The market believes it is ‘right and proper’ to re-evaluate the symbols and artefacts within its archives to see ‘whether or not what they stand for reflects where we are’ today

Lloyd’s of London is looking for an archivist to research its extensive collection of artefacts, with part of the job description being to identify those which may have links with slavery.

The archivist will be tasked to “strategically manage, maintain and facilitate access to Lloyd’s archives, artefacts, documents and other historically important items in order to safeguard Lloyd’s history and to proactively promote Lloyd’s unique past and legacy”.

Furthermore, the new hire will “undertake research into Lloyd’s archives to ascertain what artefacts and objects link to African and Caribbean history (specifically slavery and abolition)” as well as “to scope and make recommendations as to how Lloyd’s can embrace digital solutions to make its collection more effective to manage and accessible to the wider Lloyd’s market/other interest parties.”
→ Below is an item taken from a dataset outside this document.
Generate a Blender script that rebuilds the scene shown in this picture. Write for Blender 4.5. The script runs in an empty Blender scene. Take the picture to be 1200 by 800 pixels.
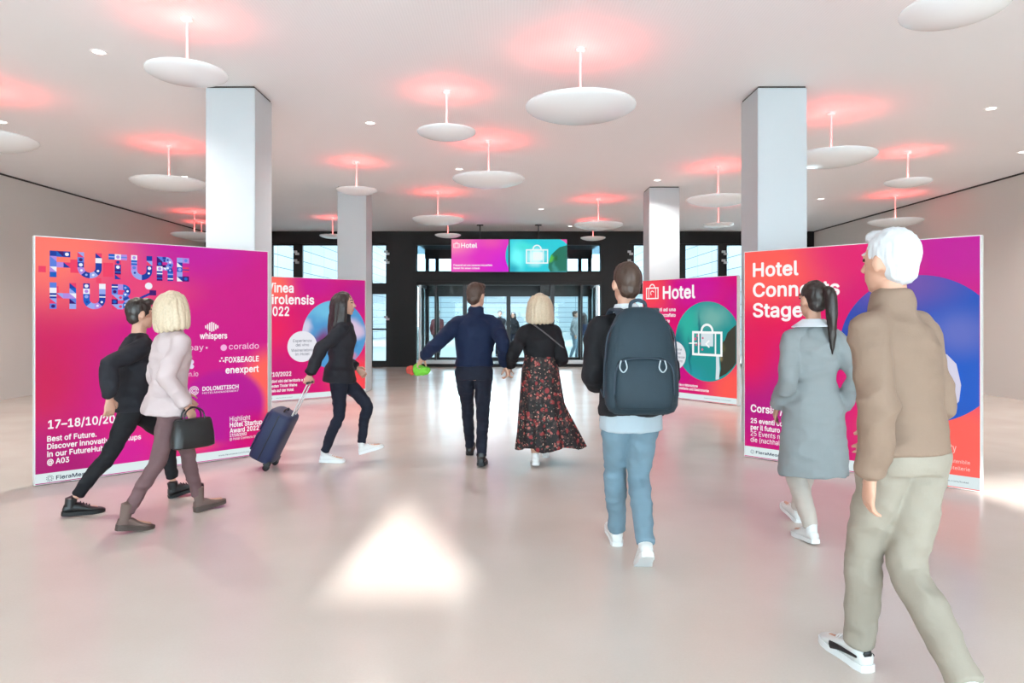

Specific responsibilities for the archivist will include:

  • Undertaking research into the archives and detail objects which may have links to slavery (either through events, a person depicted in an image or described in a document, or an object linked to a person, place, or event) and warrant further investigation.
  • Working with the head of culture and head of brand to develop the narratives around these items.
  • Making recommendations for any future research to improve understanding around the archives.

Historic perspective

Lloyd’s has over 3,000 artefacts and items in its archives, ranging from paintings, furniture, silverware and other historical items.

Part of the collection stems from the work of the Lloyd’s Patriotic Fund, which was founded in 1803. This gave grants to those wounded in service and supported the dependents of those killed in action.

It also awarded prizes in the form of silverware or swords to those who went beyond the call of duty. Over the years, many of these items have been bequeathed back to Lloyd’s.

The Lloyd’s Patriotic Fund still exists today and is the oldest military charity of its kind. It works closely with charities to support the armed forces and their families.

A Lloyd’s spokesperson told Insurance Times: “As society evolves, it is right and proper for us to take a look at those symbols and artefacts and make a decision as to whether or not what they stand for reflects where we are.

“Of course, it is important to fully understand history, but we must do so in a way that reflects changing sentiments and societal views as we more fully understand that history – the good and the bad.”